Ascher seems fully aware that presentation is key for this type of film. What could have been delivered as a dull-looking series of talking heads includes instead footage from Kubrick’s films spliced together with others from The Shining to illustrate or counterpoint to what the film’s fans are saying. The film turns from being an idea worthy of a DVD extra to an expertly, and on occasion mesmerisingly, made work in its own right. The enthusiasts are never seen and their occupations only revealed piecmeal as they explain the reasons behind their particular readings of the film.
The analyses themselves range from the blindingly obvious to the ridiculously obscure. Some branch into the wild conspiracy theories that makes their proponents sound really quite mad, focusing as they do on individual scenes that another fan will never point out. While some could argue that this simply points a wilful obscurantism on Kubrick’s part, creating as he does a smorgasbord of symbols with no overlap and no explanation in The Shining, to these viewers something far more profound is at play.
What Room 237 does masterfully is to illustrate that no two people are ever truly watching the same film.

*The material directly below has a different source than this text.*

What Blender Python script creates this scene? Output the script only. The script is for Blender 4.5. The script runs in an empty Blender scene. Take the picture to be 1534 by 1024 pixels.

Given different ethnicities, upbringing, gender, personal interests, each individual makes his or her experience of the film unique, and such experiences can be accommodated in a film with as much mystery and symbolism as The Shining contains. While this postmodern approach to film criticism keeps the casual viewer interested for the most part, Room 237 is still a film for fans of The Shining made by fans of The Shining. Its crackpot theories entertain but even the more logical readings of the film start to grate if you are not enthused by the film in the first place, and even the obvious passion of its proponents might fail to overcome that problem.